Task prompt
Write out each line from the data below that includes the word "scene".
== Available data
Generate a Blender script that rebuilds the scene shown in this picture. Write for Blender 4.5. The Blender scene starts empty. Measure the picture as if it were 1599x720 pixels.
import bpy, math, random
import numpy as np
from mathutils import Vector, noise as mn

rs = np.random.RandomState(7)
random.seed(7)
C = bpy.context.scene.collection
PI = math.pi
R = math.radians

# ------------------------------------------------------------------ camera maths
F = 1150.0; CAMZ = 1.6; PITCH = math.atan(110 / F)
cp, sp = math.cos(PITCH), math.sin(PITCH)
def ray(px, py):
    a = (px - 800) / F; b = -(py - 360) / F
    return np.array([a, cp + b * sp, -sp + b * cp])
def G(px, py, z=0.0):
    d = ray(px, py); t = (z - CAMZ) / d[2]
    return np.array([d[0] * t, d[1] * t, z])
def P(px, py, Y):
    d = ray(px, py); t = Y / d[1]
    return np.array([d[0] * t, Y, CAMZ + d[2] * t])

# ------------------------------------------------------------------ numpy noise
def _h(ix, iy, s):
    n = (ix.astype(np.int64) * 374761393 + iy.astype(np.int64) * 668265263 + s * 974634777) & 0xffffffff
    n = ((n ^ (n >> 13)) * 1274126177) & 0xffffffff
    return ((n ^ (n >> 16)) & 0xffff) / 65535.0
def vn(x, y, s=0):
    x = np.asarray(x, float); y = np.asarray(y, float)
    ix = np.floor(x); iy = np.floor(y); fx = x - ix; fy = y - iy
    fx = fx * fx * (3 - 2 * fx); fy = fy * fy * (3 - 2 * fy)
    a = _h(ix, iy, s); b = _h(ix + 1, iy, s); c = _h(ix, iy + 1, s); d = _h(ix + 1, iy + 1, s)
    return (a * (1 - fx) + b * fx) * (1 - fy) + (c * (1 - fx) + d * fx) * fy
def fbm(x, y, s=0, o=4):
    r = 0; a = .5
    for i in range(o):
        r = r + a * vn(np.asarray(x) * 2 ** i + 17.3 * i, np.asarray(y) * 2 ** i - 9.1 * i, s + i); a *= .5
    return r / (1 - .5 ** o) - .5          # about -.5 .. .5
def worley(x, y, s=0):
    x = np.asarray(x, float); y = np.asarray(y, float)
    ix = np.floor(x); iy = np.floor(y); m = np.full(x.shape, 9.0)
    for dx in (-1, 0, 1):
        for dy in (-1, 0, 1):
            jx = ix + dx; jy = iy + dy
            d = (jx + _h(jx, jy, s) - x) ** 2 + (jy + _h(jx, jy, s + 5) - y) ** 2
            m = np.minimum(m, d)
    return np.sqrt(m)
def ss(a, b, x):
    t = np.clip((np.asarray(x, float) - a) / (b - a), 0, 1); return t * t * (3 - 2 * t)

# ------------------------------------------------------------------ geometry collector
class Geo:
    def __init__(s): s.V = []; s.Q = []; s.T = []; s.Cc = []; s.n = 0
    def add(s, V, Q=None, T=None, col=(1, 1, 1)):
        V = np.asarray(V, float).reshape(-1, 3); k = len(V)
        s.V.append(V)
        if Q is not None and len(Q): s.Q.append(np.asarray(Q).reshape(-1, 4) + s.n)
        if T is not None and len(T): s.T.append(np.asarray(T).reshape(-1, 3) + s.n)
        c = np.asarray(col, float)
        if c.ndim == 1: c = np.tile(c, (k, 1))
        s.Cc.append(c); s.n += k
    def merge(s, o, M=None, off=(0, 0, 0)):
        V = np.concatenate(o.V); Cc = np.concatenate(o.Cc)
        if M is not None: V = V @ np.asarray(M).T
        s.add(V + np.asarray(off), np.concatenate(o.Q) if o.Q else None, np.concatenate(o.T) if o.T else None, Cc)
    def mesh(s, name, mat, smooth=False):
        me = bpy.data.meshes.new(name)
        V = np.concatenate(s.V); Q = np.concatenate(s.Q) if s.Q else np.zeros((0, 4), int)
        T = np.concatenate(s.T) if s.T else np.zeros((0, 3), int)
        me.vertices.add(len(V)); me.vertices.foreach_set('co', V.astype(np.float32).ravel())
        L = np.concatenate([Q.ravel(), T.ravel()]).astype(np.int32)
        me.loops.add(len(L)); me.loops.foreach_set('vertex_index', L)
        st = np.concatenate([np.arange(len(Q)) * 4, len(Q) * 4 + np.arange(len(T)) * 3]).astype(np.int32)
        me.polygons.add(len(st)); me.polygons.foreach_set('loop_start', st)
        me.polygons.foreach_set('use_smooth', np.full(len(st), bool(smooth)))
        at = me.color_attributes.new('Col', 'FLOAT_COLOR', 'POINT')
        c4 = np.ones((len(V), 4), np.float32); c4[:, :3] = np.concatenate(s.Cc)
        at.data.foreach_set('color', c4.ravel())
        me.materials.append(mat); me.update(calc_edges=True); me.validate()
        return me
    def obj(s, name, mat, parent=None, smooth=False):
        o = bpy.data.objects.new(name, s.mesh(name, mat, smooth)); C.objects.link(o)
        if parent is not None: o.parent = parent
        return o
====
Reply to the task
Generate a Blender script that rebuilds the scene shown in this picture. Write for Blender 4.5. The Blender scene starts empty. Measure the picture as if it were 1599x720 pixels.
C = bpy.context.scene.collection